Progetto Trilaterale

Commissione Trilaterale per la Legislazione Mondiale del Brevetto

Una organisazione degli grandi uffici di brevetto che si mette d’accordo sulle regole da adottare e poi riinterpreta oppure cambia le legge nazionale in questo senso.

During several meetings from the late 1990s to 2000, the Trilateral project defined the principal terminology and doctrines (on patentability of “computer-implemented inventions”, including “computer-implemented business methods”) which formed the basis for the European Commission’s software patent directive and were explicitely criticised and rejected by the majority of the European Parliament.

  • Japanese Patent Office: old reports on Trilateral Project – includes comparative reports of the three Patent Offices
  • Saikine Report of 2000 – Comparative Study of Software Examination Practise of EPO, JPO and USPTO A study, based on example patents, on how the world’s three most important patent offices evaluate claims related to software, mathematics and business methods. It appears from this that they are basically the same, but the EPO is slightly more willing to grant broad and trivial software patents than the other two offices.
  • EPO 2000/05/19: Examination of business method applications – The EPO document which introduced the term “computer-implemented invention”. This is Appendix 6 of a report in which the EPO explains to the Trilateral Commission (i.e. US and Japanese Patent Office) to what extent it has made progress in working around the European Patent Convention so as to make business methods patentable in Europe. This document became the basis of the European Commission’s software patentability directive proposal of 2002/02/20.
  • INPI.pt Documento de Consulta 2003/07/28 – The Portuguese Patent Office explains its support for the European Commission’s directive approach, saying (in our translation):

    We approve the harmonised position of the US Patent Office (USPTO), the Japanese Patent Office (JPO) and the European Patent Office (EPO) concerning the patentability of these inventions (see Trilateral Technical Meeting Study, Tokyo, June 2000), according to which technical features are required in order for a computer-implemented business method to be considered patentable. According to EPO and JPO these computer-related technical features must be claimed explicitely, wheras according to the USPTO it is sufficient if the claims implicitely refer to such features. (Consideramos, também, equilibrada a posição harmonizada dos Institutos de patentes dos Estados Unidos, do Japão e do Instituto Europeu de Patentes relativamente aos critérios de apreciação da patenteabilidade dessas invenções (…), para os quais são necessárias características técnicas para que um método de negócio implementado por um computador possa ser considerado patenteável (estas características técnicas, relacionadas com o computador, têm que ser expressas nas reivindicações, de acordo com os Institutos japonês e europeu, enquanto que para o Instituto americano basta que essas características estejam implicitamente expressas nas reivindicações).)
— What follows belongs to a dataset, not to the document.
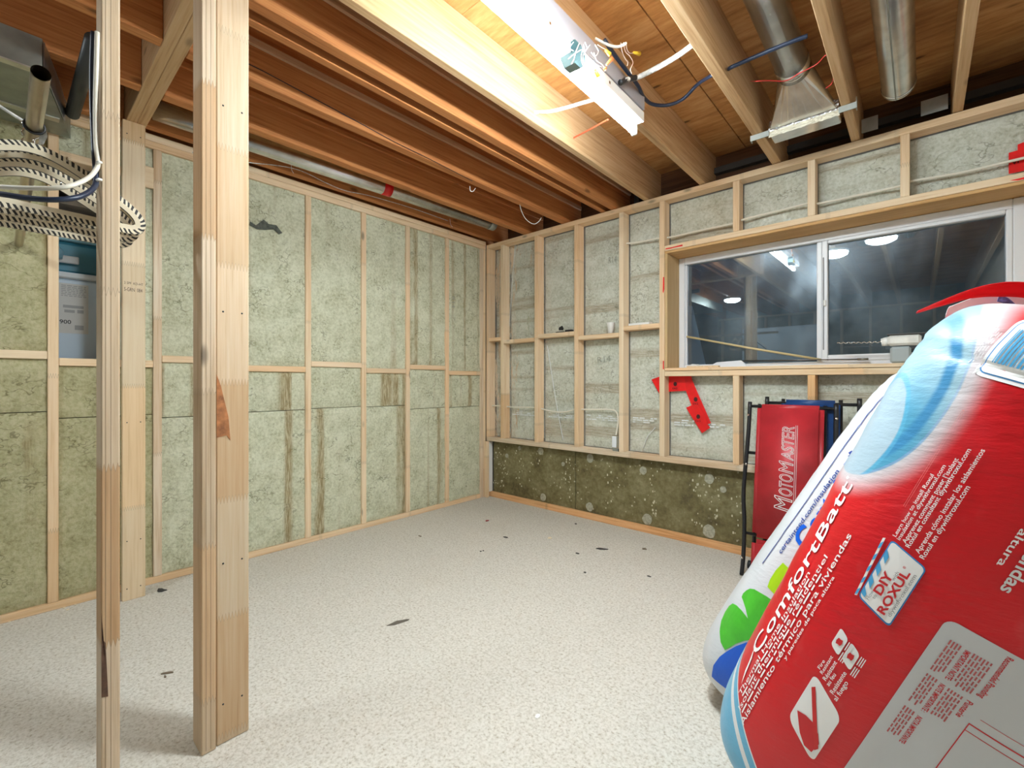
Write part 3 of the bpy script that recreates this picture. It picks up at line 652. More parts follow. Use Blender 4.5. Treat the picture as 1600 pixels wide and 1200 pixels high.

  • Rocard counter-proposal on Computer-Aided Inventions – In no. 1 of 22 “Cross-Partisan Compromise Amendments”, the European Parliament’s rapporteur Michel Rocard justifies his rejection of the term “computer-implemented invention” as follows:

    The concept of a computer-implemented invention is not used by computer experts either, and in fact is not in wide use at all. It was introduced in May 2000 by the European Patent Office (EPO) to justify the patenting of “computer-implemented business methods” and bring EPO practice into line with Japanese and US practice. The term “computer-implemented invention” implies that solutions involving only generic computers are patentable inventions. This idea is contrary to Article 52 of the European Patent Convention, which states that algorithms, methods for doing business, and computer programs do not constitute inventions within the meaning of patent law.The directive can not be intended to declare computer programs to be patentable inventions by presenting them in some other wording.

  • Trilateral cooperation has continued also through other fora that aim to move step by step toward a uniform (or “harmonised”) world patent system.